__Challenge__: Keep only the lines from the top of the listing through the one with "plant_tree('hill_pine%d' % rb.randrange(3), (q[0], q[1], q[2]", and reproduce them unaltered.

__Dataset extract__:
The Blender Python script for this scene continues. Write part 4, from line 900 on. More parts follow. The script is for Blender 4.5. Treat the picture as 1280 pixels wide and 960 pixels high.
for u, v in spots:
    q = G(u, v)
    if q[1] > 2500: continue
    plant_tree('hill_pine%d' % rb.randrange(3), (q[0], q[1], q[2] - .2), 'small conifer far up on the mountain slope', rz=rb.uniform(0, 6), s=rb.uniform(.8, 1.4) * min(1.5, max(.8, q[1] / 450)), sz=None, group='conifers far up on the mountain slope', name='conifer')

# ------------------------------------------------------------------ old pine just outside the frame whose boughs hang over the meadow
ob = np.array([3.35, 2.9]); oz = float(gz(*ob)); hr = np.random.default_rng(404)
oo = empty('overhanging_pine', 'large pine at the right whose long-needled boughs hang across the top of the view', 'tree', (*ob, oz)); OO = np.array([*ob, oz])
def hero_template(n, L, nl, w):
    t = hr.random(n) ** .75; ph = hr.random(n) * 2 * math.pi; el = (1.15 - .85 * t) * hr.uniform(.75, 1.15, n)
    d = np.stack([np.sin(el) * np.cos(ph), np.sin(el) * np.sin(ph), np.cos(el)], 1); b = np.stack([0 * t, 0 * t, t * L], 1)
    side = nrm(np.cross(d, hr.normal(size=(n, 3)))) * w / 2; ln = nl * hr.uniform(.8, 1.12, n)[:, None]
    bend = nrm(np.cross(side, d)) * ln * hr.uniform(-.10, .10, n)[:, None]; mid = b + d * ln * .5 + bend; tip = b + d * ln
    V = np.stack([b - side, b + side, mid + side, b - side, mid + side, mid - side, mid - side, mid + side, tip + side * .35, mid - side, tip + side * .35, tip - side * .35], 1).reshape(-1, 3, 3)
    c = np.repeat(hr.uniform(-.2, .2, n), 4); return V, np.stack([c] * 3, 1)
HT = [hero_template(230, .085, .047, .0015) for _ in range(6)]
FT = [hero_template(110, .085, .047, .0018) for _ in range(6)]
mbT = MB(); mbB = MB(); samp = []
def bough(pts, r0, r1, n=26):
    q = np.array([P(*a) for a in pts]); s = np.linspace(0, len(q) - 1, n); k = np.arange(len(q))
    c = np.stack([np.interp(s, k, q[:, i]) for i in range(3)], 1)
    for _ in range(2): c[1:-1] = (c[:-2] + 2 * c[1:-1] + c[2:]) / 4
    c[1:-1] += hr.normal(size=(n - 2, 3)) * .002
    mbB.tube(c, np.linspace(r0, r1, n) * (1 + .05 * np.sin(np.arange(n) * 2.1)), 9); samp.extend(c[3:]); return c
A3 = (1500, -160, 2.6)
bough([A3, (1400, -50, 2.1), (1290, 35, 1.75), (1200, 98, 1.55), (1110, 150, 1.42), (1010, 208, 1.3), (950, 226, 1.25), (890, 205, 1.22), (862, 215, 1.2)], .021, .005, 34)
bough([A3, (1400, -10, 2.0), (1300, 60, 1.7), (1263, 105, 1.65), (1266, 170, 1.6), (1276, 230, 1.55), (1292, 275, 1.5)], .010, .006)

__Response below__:
The Blender Python script for this scene continues. Write part 4, from line 900 on. More parts follow. The script is for Blender 4.5. Treat the picture as 1280 pixels wide and 960 pixels high.
for u, v in spots:
    q = G(u, v)
    if q[1] > 2500: continue
    plant_tree('hill_pine%d' % rb.randrange(3), (q[0], q[1], q[2] - .2), 'small conifer far up on the mountain slope', rz=rb.uniform(0, 6), s=rb.uniform(.8, 1.4) * min(1.5, max(.8, q[1] / 450)), sz=None, group='conifers far up on the mountain slope', name='conifer')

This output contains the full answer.